Data section

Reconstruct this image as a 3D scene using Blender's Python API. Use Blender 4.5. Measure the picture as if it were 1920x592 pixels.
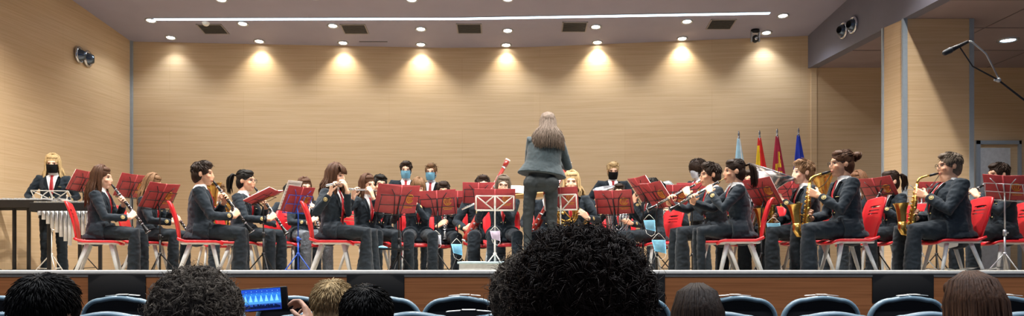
import bpy, bmesh, math, random
from mathutils import Vector, Matrix, noise
from mathutils.bvhtree import BVHTree
V = Vector
R = math.radians
random.seed(7)
SC = bpy.context.scene
for o in list(bpy.data.objects):
    bpy.data.objects.remove(o)

# ------------------------------------------------------------------ camera, world, exposure
F = 1500.0            # focal length in pixels of the 1920 px wide frame
HZ = 480.0            # pixel row of the horizon
CZ = 0.28             # camera height above the stage floor
cam = bpy.data.objects.new('camera', bpy.data.cameras.new('camera'))
SC.collection.objects.link(cam)
cam.location = (0, 0, CZ)
cam.rotation_euler = (R(90), 0, 0)
cam.data.sensor_width = 36
cam.data.lens = F / 1920 * 36
cam.data.shift_y = (HZ - 296) / 1920
cam.data.clip_start = 0.05
SC.camera = cam
SC.view_settings.view_transform = 'Standard'
SC.view_settings.look = 'None'
SC.view_settings.gamma = 1
SC.view_settings.exposure = 0.12
SC.view_settings.use_curve_mapping = False
world = bpy.data.worlds.new('world')
SC.world = world
world.use_nodes = True
world.node_tree.nodes['Background'].inputs[0].default_value = (0.62, 0.72, 1.0, 1)
world.node_tree.nodes['Background'].inputs[1].default_value = 0.19
SPOT_WALL = 44       # lamps that graze the back wall
SPOT_ROW = 60        # second row of downlights
FILL_HALL = 650       # added hall downlights, out of view, that brighten the stage front
FILL_FRONT = 600      # added fill lamps above the edge of the frame, for the players
WARM = (1.0, 0.93, 0.78)
COOL = (0.88, 0.94, 1.0)


def at(px, py, y):
    """world point that photograph pixel (px, py) shows at depth y"""
    return V(((px - 960) / F * y, y, CZ + (HZ - py) / F * y))


# ------------------------------------------------------------------ materials
def lin(h):
    h = h.lstrip('#')
    c = [int(h[i:i + 2], 16) / 255 for i in (0, 2, 4)]
    return tuple(x / 12.92 if x < .04045 else ((x + .055) / 1.055) ** 2.4 for x in c)


MATS = {}


def mat(name, col, rough=.5, metal=0, var=.10, scale=18, stretch=(1, 1, 1), bump=0, emit=0, coat=0, spec=.5, sheen=0):
    if name in MATS:
        return MATS[name]
    m = bpy.data.materials.new(name)
    m.use_nodes = True
    nt = m.node_tree
    b = nt.nodes['Principled BSDF']
    if isinstance(col, str):
        col = lin(col)
    b.inputs['Roughness'].default_value = rough
    b.inputs['Metallic'].default_value = metal
    b.inputs['Specular IOR Level'].default_value = spec
    b.inputs['Coat Weight'].default_value = coat
    b.inputs['Sheen Weight'].default_value = sheen
    tc = nt.nodes.new('ShaderNodeTexCoord')
    mp = nt.nodes.new('ShaderNodeMapping')
    mp.inputs['Scale'].default_value = stretch
    nz = nt.nodes.new('ShaderNodeTexNoise')
    nz.inputs['Scale'].default_value = scale
    nz.inputs['Detail'].default_value = 4
    nt.links.new(tc.outputs['Object'], mp.inputs[0])
    nt.links.new(mp.outputs[0], nz.inputs[0])
    rp = nt.nodes.new('ShaderNodeValToRGB')
    rp.color_ramp.elements[0].position = .3
    rp.color_ramp.elements[1].position = .7
    rp.color_ramp.elements[0].color = tuple(c * (1 - var) for c in col) + (1,)
    rp.color_ramp.elements[1].color = tuple(min(1, c * (1 + var)) for c in col) + (1,)
    nt.links.new(nz.outputs[0], rp.inputs[0])
    nt.links.new(rp.outputs[0], b.inputs['Base Color'])
    if bump:
        bp = nt.nodes.new('ShaderNodeBump')
        bp.inputs['Strength'].default_value = bump
        bp.inputs['Distance'].default_value = .01
        nt.links.new(nz.outputs[0], bp.inputs['Height'])
        nt.links.new(bp.outputs[0], b.inputs['Normal'])
    if emit:
        b.inputs['Emission Color'].default_value = tuple(col) + (1,)
        b.inputs['Emission Strength'].default_value = emit
    MATS[name] = m
    return m


def wood(name, base, dark, rough=.45, panel=None):
    """veneer with a fine horizontal grain and, where asked, the joints between its panels"""
    m = bpy.data.materials.new(name)
    m.use_nodes = True
    nt = m.node_tree
    b = nt.nodes['Principled BSDF']
    b.inputs['Roughness'].default_value = rough
    b.inputs['Specular IOR Level'].default_value = .3
    tc = nt.nodes.new('ShaderNodeTexCoord')

    def nz(sx, sz, sc, det):
        mp = nt.nodes.new('ShaderNodeMapping')
        mp.inputs['Scale'].default_value = (sx, sx, sz)
        n = nt.nodes.new('ShaderNodeTexNoise')
        n.inputs['Scale'].default_value = sc
        n.inputs['Detail'].default_value = det
        nt.links.new(tc.outputs['Object'], mp.inputs[0])
        nt.links.new(mp.outputs[0], n.inputs[0])
        return n
    n1 = nz(.45, 26, 2.2, 6)
    n2 = nz(1.6, 90, 1.0, 3)
    mx = nt.nodes.new('ShaderNodeMix')
    mx.inputs[0].default_value = .4
    nt.links.new(n1.outputs[0], mx.inputs[2])
    nt.links.new(n2.outputs[0], mx.inputs[3])
    rp = nt.nodes.new('ShaderNodeValToRGB')
    rp.color_ramp.elements[0].position = .34
    rp.color_ramp.elements[1].position = .60
    rp.color_ramp.elements[0].color = lin(dark) + (1,)
    rp.color_ramp.elements[1].color = lin(base) + (1,)
    nt.links.new(mx.outputs[0], rp.inputs[0])
    out = rp.outputs[0]
    if panel:
        # thin darker joints: a brick pattern laid on (x, z)
        sp = nt.nodes.new('ShaderNodeSeparateXYZ')
        cb = nt.nodes.new('ShaderNodeCombineXYZ')
        nt.links.new(tc.outputs['Object'], sp.inputs[0])
        ad = nt.nodes.new('ShaderNodeMath')
        ad.operation = 'ADD'
        nt.links.new(sp.outputs[0], ad.inputs[0])
        nt.links.new(sp.outputs[1], ad.inputs[1])
        nt.links.new(ad.outputs[0], cb.inputs[0])
        nt.links.new(sp.outputs[2], cb.inputs[1])
        br = nt.nodes.new('ShaderNodeTexBrick')
        br.inputs['Scale'].default_value = 1
        br.inputs['Brick Width'].default_value = panel[0]
        br.inputs['Row Height'].default_value = panel[1]
        br.inputs['Mortar Size'].default_value = .006
        br.inputs['Mortar Smooth'].default_value = 1
        br.offset = .5
        br.inputs['Color1'].default_value = (1, 1, 1, 1)
        br.inputs['Color2'].default_value = (.97, .96, .95, 1)
        br.inputs['Mortar'].default_value = (.88, .85, .82, 1)
        nt.links.new(cb.outputs[0], br.inputs[0])
        mul = nt.nodes.new('ShaderNodeMix')
        mul.data_type = 'RGBA'
        mul.blend_type = 'MULTIPLY'
        mul.inputs[0].default_value = 1
        nt.links.new(out, mul.inputs[6])
        nt.links.new(br.outputs[0], mul.inputs[7])
        out = mul.outputs[2]
    nt.links.new(out, b.inputs['Base Color'])
    return m


M_WALL = wood('veneer_wall', '#ccb28f', '#bfa37e', .42, (2.6, .62))
M_PANEL = wood('veneer_stage_front', '#b87546', '#9a5f36', .5)
M_DESK = wood('veneer_desk', '#c79a63', '#a87c48', .5)
M_FLOOR = wood('stage_boards', '#bfb3a0', '#ab9d88', .35)
M_CEIL = mat('painted_ceiling', '#9894a4', .75, var=.03, scale=3)
M_SOFFIT = mat('painted_soffit', '#8f7f80', .7, var=.04, scale=3)
M_FASCIA = mat('painted_beam', '#6c6b78', .6, var=.04, scale=3)
M_TRIM = mat('aluminium_trim', '#9aa6b0', .45, .3, var=.05)
M_KERB = mat('white_nosing', '#ece9e0', .4, var=.05)
M_HALL = mat('hall_floor', '#26262c', .7)
M_BLACK = mat('black_metal', '#16171a', .45, .2)
M_BLACKMATT = mat('matt_black', '#0b0b0d', .8)
M_CHROME = mat('chrome', '#c8ccd2', .16, 1, var=.03)
M_STEEL = mat('brushed_steel', '#b9bcc0', .35, .7)
M_SILVER = mat('silver_plate', '#d8dbe0', .2, .9, var=.04)
M_BRASS = mat('lacquered_brass', '#cda558', .27, .92, var=.08)
M_GOLD = mat('gold_thread', '#d2bd84', .5, .3)
M_WOODWIND = mat('grenadilla', '#141414', .3, coat=.4)
M_BASSOON = mat('red_maple', '#8d2318', .28, coat=.5)
M_RED = mat('red_plastic', '#d6202a', .38, var=.06)
M_GREY = mat('grey_plastic_legs', '#c0c3c2', .5)
M_FOLDER = mat('red_leatherette', '#ab3b3f', .5, var=.12, scale=25)
M_PAPER = mat('paper', '#efeee8', .8, var=.03)
M_WHITEWIRE = mat('white_wire', '#e6e2da', .45)
M_BLUE = mat('blue_metal', '#1f4fb4', .4, .2)
M_REDMETAL = mat('red_metal', '#b0182a', .4, .2)
M_JACKET = mat('navy_wool', '#1b252e', .85, var=.22, scale=60, spec=.25, sheen=.08)
M_TROUSER = mat('charcoal_wool', '#19222a', .85, var=.2, scale=60, spec=.25, sheen=.08)
M_SHIRT = mat('white_cotton', '#e9e9ea', .75, var=.03)
M_TIE = mat('red_silk', '#b3141f', .5)
M_SHOE = mat('black_leather', '#121214', .35)
M_MASKBLUE = mat('blue_mask', '#98d6f0', .8)
M_MASKBLACK = mat('black_mask', '#141418', .85)
M_MASKWHITE = mat('white_mask', '#dcdfe8', .8)
M_LENS = mat('dark_rim', '#17151a', .4)
M_DARKWOOL = mat('dark_coat', '#131418', .85)
M_SEAT = mat('hall_seat_shell', '#68818f', .35, var=.05)
M_SEATPAD = mat('hall_seat_cloth', '#0c0f16', .85)
M_LAMP = mat('lamp_glow', (1.0, .97, .9), .4, emit=22)
M_LED = mat('led_glow', (.72, .9, 1.0), .4, emit=4.5)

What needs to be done
Write out an exact copy of the listing, first line through the line containing "bpy.data.objects.remove(o)", with the pictures left out.

Exercise solution
Reconstruct this image as a 3D scene using Blender's Python API. Use Blender 4.5. Measure the picture as if it were 1920x592 pixels.
import bpy, bmesh, math, random
from mathutils import Vector, Matrix, noise
from mathutils.bvhtree import BVHTree
V = Vector
R = math.radians
random.seed(7)
SC = bpy.context.scene
for o in list(bpy.data.objects):
    bpy.data.objects.remove(o)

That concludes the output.